UPDATE: After checking out some of the other coverage of yesterday's press conference, it looks like a couple of the television stations picked up the fact that this actually was the fourth annual "Peace In The Streets" kickoff rally. The WTHR report also included this interesting nugget:
The city is already working on several programs geared toward reaching trouble youth across the city. One of the programs includes a large addition to the Christamore House.
Again, no one is saying what the Christamore House does isn't worthy of community and financial support. However, Ballard spent a lot of time on the campaign trail talking about conflicts of interest only to turn around and hire a deputy mayor away from an organization that's now going to get a large influx of taxpayer cash.
Is Olgen Williams overseeing the distribution of that money? Does he have sole discretion? What other projects are being funded? How did Ballard arrive at the decision to fund those projects and this one? What organizations aren't being funded? So many questions need to be answered before this passes the smell test Ballard himself set up during the campaign.
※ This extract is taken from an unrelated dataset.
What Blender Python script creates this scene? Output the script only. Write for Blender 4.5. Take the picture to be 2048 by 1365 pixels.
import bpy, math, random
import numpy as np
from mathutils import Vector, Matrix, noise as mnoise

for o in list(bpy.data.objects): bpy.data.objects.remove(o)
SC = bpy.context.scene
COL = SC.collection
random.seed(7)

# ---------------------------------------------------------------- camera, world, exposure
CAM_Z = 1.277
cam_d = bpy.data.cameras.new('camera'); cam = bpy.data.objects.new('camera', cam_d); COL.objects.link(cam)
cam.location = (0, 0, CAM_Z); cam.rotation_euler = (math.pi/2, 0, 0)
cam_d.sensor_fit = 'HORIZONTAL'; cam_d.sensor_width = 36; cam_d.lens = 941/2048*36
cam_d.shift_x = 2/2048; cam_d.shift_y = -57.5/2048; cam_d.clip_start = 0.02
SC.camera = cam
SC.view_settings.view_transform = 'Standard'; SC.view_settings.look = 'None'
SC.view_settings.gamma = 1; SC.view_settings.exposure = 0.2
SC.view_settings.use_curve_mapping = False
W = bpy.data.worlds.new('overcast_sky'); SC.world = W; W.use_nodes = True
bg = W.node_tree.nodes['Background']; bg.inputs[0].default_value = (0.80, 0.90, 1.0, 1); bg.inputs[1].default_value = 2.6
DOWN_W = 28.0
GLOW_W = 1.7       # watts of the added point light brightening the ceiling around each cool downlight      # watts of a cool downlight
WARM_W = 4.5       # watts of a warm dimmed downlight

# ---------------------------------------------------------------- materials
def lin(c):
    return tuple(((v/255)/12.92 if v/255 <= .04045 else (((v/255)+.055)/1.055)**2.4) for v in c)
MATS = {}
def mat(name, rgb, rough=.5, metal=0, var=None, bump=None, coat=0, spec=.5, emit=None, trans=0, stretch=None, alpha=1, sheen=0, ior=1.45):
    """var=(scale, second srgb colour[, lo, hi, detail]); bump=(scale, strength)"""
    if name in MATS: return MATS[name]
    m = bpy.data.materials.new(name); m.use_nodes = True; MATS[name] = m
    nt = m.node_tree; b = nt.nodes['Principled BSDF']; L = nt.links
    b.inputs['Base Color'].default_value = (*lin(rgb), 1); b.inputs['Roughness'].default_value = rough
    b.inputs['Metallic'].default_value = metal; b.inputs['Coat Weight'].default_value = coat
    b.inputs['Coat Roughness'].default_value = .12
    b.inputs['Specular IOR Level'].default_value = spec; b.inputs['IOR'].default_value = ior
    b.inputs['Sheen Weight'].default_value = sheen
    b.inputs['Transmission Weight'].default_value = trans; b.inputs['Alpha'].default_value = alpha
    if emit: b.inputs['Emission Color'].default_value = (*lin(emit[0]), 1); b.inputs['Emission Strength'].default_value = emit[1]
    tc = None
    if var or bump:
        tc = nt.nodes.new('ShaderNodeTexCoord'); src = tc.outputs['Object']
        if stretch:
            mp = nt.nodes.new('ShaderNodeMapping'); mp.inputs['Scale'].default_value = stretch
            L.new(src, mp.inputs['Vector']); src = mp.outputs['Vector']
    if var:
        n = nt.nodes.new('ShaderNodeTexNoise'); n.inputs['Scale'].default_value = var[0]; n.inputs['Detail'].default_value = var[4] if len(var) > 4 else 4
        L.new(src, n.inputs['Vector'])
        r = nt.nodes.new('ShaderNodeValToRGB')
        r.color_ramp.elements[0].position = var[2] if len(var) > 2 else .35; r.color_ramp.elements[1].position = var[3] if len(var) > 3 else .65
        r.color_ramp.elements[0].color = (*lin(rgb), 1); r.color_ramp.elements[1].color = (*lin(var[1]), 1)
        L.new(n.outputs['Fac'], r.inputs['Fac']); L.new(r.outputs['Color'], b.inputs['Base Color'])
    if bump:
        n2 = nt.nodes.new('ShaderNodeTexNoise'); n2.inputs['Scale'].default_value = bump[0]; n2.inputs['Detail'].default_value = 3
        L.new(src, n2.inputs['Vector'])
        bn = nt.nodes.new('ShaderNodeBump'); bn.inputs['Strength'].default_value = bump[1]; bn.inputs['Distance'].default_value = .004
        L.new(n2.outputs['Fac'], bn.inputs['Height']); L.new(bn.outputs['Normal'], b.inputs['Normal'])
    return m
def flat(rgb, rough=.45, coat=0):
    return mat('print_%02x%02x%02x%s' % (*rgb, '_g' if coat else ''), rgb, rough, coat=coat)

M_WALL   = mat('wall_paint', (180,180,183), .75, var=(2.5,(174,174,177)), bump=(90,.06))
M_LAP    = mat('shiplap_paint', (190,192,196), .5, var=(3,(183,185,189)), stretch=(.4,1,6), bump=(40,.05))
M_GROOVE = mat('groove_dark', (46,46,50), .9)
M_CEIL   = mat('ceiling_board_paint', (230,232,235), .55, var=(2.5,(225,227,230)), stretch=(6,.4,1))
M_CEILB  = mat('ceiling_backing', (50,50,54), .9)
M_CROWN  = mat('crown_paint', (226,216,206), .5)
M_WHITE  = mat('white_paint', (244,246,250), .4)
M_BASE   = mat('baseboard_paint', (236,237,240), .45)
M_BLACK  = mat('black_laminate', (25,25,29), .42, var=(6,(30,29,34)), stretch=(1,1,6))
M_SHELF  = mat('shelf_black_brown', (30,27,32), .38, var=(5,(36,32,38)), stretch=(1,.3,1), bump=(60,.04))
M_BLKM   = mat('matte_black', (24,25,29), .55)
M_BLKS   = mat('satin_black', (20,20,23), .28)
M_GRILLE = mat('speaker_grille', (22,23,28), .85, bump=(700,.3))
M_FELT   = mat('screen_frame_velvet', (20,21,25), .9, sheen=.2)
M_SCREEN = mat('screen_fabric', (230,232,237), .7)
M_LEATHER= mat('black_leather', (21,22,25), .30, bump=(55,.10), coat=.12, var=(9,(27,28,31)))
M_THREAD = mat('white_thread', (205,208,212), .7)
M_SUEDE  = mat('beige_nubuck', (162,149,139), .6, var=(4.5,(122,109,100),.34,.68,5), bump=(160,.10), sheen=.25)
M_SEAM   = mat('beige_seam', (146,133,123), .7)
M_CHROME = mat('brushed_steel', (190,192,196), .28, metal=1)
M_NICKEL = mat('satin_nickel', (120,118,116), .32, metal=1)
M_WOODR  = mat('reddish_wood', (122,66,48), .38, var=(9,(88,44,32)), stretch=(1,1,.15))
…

EARLIER: Here's how a story in this morning's Indianapolis Star described Greg Ballard's "Peace In The Streets" crime-fighting campaign:
Ballard joined clergy, business leaders and civic groups at Christamore House, 502 N. Tremont St., on Friday morning as he launched his new street-level crime-fighting effort.
The words "new" and "launched" imply that Ballard is implementing something unique that he came up with on his own, yes?
From a story that ran in the Star on Feb. 8, 2006:
Mayor Bart Peterson and U.S. Attorney Susan Brooks joined community activists including Olgen Williams, executive director of Christamore House, to speak out Monday against the recent shootings of two women and four children who lived at a Westside apartment complex.
Keyonia R. Dunn, 20, and Erika L. Thornton, 31, were killed and four children ages 2 to 10 were injured Wednesday at the Forest Hills Apartments. Dunn's boyfriend, who is in jail in Bloomington on an unrelated charge, has been described as a "person of interest" in the case.
Aaron Williams, Olgen Williams' son and executive director of Peace in the Streets Youth, lived in the same complex until about a week before the shootings. He said the incident hit the entire city hard.
"We want to raise awareness and alertness that we're not about violence," he said. "We're about peace."
On July 27, 2006, the Star ran a list of recipients of funding from the Nina Masson Pulliam Charitable Trust. It included:
Christamore House, $75,000, to expand its Peace in the Streets program.
So, not only has this program been around for at least two years, including during the time when Ballard was complaining about crime being out of control, but it's funded through the organization that was run by Olgen Williams until he quit to become a deputy mayor a few months ago.
Furthermore, as noted in the February 2006 story and on the Christamore House website, the "Peace In The Streets" initiative is run by Williams' son, Aaron.
The question, then, is whether Williams, in his official capacity as deputy mayor, plans on funding a program run by his son with our taxpayer dollars.
It may be the best program in the world, but someone should remind Ballard of his anti-cronyism campaign promise: "All of my hires will be with the understanding that we work for the
citizens of Indianapolis, and not to protect our own power or that of
any organization."
For the record, if you take a gander at the Christamore House's 2006 Form 990, it looks like a big chunk of the organization's money comes from public sources, which further begs the question of whether Ballard, given his alleged disdain for conflicts of interest, would approve the potential distribution of taxpayer dollars under his control to his deputy mayor's son.
Overall, there's something here that doesn't look quite right, and it's not just the fact that the media bought into the notion that this initiative is something new.